Francesco si è concentrato su quello che unisce più che su quello che divide, insistendo sul “bene comune” che è “il fine di ogni politica”, la “solidarietà”, la “sussidiarietà”, il ruolo positivo della politica, l’importanza del dialogo fra le nazioni, la figura del buon leader politico che agisce in “spirito d’apertura e con senso pratico”.
Ha indicato Mosé come modello dell’uomo politico che fa le leggi ed è aperto a Dio, facendo reagire la narrazione veterotestamentaria con quattro testimoni americani: Abraham Lincoln, Martin Luther King, Dorothy Day e Thomas Merton, simboli di quattro valori fondamentali: “Libertà, pluralità e non-esclusione, giustizia sociale, capacità di dialogo e di apertura a Dio”. E’ stata una festa dello “spirito di collaborazione che ha procurato tanto bene nella storia degli Stati Uniti”, una fra le tante annotazioni d’orgoglio a stelle e strisce che hanno fatto commuovere fino alle lacrime lo speaker della Camera, John Boehener, e il vicepresidente, Joe Biden, due cattolici di sponde opposte che vegliavano alle spalle del Papa durante il discorso.
Francesco ha richiamato la regola aurea e ha indicato una tentazione: “Il semplicistico riduzionismo che vede solo bene o male”, sorgente di una polarizzazione ideologica che non porta a nulla. Il prevedibile attacco alla pena di morte è stato accolto con applausi timidi dall’assemblea, mentre inattesa era l’allusione alla punizione nel paese con il più alto tasso di incarcerazione al mondo: “Tutti coloro che sono convinti che una giusta e necessaria punizione non deve mai escludere la dimensione della speranza e l’obiettivo della riabilitazione”. Più applaudito l’attacco al commercio delle armi. Sulla crisi dei rifugiati ha detto: “Non dobbiamo lasciarci spaventare dal loro numero, ma piuttosto vederle come persone, guardando i loro volti e ascoltando le loro storie, tentando di rispondere meglio che possiamo alle loro situazioni.
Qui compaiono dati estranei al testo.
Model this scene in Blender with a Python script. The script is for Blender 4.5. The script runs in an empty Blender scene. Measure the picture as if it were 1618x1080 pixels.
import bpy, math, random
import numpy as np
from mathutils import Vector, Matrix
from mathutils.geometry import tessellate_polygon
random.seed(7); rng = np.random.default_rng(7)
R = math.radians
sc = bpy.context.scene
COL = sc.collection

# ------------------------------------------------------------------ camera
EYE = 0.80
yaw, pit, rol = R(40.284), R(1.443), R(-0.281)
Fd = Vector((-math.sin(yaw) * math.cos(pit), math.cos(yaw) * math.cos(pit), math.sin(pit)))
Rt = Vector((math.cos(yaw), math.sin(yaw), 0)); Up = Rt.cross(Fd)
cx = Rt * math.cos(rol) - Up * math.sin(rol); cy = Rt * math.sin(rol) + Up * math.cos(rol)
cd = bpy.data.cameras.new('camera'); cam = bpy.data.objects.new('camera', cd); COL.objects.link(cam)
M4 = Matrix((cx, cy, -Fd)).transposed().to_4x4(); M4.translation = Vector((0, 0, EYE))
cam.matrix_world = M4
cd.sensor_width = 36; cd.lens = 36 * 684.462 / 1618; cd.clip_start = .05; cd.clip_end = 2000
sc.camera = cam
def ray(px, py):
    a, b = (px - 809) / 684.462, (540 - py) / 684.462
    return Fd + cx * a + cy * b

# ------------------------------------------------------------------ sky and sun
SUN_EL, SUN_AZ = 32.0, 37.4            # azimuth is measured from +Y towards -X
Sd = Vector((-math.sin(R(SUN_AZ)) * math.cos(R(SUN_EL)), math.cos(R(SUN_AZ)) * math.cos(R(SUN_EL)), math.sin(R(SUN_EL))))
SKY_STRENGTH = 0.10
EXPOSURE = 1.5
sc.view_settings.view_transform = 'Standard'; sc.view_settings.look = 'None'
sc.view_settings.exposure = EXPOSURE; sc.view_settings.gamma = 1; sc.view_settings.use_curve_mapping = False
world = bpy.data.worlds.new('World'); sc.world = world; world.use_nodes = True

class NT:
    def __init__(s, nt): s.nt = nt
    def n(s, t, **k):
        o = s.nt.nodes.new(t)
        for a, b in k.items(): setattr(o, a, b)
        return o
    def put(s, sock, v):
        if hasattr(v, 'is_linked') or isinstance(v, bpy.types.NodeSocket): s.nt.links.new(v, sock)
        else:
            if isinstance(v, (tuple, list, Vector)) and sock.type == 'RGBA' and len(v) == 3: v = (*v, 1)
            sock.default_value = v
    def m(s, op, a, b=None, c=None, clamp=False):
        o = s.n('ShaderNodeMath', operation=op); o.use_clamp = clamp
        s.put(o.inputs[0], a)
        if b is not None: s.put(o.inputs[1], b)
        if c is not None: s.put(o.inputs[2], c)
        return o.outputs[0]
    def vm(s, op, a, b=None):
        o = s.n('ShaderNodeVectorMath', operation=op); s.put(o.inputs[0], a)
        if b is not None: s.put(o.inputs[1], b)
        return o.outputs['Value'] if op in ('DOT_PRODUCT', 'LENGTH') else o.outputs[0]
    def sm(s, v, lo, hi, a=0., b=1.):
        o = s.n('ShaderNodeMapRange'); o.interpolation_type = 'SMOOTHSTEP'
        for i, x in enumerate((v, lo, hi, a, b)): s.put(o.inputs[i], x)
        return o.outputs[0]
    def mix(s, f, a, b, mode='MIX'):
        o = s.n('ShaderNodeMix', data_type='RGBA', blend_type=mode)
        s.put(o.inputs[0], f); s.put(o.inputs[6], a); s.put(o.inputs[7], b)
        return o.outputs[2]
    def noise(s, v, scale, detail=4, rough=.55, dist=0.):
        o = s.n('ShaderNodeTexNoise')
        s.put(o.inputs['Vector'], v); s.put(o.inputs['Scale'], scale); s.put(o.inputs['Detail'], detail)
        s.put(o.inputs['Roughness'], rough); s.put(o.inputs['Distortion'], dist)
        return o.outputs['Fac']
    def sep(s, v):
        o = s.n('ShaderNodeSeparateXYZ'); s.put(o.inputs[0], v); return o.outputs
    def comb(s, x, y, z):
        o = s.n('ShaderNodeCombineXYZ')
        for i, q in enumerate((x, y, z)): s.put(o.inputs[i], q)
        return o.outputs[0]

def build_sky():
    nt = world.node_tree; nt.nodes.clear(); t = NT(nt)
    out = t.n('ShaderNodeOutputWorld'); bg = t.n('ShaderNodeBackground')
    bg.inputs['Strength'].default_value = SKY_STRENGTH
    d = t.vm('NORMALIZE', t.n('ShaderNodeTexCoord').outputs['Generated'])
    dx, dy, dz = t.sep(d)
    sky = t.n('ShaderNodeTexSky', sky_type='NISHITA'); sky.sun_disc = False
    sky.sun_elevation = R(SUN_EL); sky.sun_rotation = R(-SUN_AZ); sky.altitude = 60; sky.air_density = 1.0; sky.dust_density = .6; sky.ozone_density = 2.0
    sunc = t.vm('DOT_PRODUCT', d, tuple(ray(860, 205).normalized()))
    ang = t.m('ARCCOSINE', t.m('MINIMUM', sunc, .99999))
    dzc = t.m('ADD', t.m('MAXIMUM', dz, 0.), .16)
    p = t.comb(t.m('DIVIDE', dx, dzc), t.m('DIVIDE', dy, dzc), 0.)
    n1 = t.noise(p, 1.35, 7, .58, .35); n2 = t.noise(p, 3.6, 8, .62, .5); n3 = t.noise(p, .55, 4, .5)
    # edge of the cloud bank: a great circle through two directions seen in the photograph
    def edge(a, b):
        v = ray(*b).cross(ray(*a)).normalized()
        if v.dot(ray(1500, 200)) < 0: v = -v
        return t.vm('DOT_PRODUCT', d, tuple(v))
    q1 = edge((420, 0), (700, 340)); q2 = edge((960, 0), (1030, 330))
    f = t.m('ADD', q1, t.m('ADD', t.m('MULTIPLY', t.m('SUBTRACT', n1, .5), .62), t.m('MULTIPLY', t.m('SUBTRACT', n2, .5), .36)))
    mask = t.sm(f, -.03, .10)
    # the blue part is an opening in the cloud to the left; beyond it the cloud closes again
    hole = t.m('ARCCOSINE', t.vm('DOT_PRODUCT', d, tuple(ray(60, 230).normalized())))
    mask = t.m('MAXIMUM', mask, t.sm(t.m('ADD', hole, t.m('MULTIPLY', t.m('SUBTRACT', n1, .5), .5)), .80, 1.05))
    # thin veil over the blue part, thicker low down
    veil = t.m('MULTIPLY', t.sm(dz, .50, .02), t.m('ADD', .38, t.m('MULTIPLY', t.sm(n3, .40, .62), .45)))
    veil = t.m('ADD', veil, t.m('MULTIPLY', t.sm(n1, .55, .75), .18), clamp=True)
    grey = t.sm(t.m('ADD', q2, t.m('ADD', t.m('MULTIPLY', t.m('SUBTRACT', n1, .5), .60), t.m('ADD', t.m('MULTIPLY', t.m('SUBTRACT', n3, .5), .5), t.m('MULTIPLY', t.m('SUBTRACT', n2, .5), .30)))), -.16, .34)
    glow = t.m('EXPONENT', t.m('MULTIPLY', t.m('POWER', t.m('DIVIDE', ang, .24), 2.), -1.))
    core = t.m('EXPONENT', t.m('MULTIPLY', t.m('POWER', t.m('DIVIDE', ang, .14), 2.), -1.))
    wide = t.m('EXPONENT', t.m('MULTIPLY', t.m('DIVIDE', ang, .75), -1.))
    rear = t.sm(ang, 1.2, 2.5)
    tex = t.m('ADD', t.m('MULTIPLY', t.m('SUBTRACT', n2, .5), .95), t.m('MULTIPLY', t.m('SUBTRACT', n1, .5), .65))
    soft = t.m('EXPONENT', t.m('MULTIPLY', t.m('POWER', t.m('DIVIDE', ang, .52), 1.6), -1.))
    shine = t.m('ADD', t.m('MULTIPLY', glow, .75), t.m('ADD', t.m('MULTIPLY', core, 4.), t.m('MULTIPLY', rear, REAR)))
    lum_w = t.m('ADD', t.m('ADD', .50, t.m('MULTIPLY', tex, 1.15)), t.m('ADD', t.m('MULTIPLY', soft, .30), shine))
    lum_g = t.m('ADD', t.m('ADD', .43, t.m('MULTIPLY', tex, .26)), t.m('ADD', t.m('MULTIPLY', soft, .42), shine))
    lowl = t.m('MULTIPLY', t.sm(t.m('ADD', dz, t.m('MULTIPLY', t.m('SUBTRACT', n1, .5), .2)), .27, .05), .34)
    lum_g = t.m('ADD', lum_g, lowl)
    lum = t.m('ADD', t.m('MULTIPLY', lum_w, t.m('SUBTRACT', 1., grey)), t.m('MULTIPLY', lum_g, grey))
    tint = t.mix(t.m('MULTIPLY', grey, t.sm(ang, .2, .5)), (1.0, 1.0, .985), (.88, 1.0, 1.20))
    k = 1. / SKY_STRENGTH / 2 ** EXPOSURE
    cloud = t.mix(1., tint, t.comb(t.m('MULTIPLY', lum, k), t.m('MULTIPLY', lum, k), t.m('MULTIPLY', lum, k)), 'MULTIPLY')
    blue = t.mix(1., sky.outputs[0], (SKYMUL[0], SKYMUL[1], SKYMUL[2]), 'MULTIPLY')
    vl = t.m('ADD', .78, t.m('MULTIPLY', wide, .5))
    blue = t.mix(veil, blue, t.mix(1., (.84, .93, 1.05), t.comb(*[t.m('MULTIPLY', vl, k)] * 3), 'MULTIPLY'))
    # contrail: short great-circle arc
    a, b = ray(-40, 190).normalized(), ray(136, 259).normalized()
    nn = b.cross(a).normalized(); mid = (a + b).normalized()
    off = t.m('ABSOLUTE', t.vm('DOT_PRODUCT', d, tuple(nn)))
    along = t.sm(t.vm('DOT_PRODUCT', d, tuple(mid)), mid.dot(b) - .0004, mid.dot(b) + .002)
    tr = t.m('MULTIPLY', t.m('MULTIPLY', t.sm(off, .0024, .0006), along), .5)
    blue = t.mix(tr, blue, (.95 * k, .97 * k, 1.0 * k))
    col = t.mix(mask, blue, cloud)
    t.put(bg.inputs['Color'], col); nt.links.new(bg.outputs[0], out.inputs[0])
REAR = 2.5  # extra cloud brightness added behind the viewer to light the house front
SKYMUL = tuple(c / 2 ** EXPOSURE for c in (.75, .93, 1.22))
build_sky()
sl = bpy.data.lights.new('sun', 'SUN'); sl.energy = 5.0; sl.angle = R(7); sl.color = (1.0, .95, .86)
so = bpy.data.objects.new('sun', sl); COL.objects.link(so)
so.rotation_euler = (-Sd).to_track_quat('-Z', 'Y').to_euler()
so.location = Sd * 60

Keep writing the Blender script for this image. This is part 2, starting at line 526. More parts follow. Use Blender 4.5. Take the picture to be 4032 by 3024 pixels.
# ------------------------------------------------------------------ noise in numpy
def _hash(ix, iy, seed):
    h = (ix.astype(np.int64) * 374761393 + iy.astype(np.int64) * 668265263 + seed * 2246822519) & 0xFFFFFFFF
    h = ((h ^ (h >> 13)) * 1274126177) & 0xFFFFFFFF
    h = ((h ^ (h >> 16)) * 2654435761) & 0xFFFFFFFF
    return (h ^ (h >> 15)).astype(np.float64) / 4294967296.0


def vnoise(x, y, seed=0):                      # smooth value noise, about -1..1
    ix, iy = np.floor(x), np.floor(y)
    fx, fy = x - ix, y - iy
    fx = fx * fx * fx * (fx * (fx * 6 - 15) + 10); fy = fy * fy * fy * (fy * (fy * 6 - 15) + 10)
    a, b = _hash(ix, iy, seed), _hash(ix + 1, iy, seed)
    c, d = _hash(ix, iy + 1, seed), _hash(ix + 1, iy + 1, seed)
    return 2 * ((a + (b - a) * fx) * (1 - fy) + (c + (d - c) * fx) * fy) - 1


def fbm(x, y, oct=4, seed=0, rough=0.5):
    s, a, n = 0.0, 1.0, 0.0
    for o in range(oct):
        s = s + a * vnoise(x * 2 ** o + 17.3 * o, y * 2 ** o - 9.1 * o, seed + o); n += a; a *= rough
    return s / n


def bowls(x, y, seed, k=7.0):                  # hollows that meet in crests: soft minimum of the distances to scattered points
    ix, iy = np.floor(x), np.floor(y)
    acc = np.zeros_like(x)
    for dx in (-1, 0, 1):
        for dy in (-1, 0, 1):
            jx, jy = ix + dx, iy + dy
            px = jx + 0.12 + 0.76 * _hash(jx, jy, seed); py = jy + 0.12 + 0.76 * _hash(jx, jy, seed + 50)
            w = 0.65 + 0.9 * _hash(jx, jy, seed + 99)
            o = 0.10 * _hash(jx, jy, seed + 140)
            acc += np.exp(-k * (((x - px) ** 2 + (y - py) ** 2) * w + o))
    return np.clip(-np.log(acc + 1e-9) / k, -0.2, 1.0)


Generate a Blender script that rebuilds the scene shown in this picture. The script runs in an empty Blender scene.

Rispondere in un modo che sia sempre umano, giusto e fraterno. Dobbiamo evitare una tentazione oggi comune: scartare chiunque si dimostri problematico”, passaggio che contiene un’implicita citazione della “cultura dello scarto” con cui il Papa ha condannato l’aborto, altra questione ambiguo che sfugge a una lettura di parte. Infine, la famiglia. L’istituto fondamentale della società umana messo in discussione ma intorno al quale il Papa non ha dato indicazioni di natura politica ai congressmen. Come sempre, Francesco ha preferito esercitarsi sul registro esistenziale della testimonianza invece che insistere su una verità dottrinaria: “Io posso solo riproporre l’importanza e, soprattutto, la ricchezza e la bellezza della vita familiare”. Un “God bless America” ha chiuso un discorso misuratissimo, senza colpi di scena e per questo complicato da manipolare ideologicamente, un intervento del quale è più facile notare ciò che omette rispetto a quanto afferma.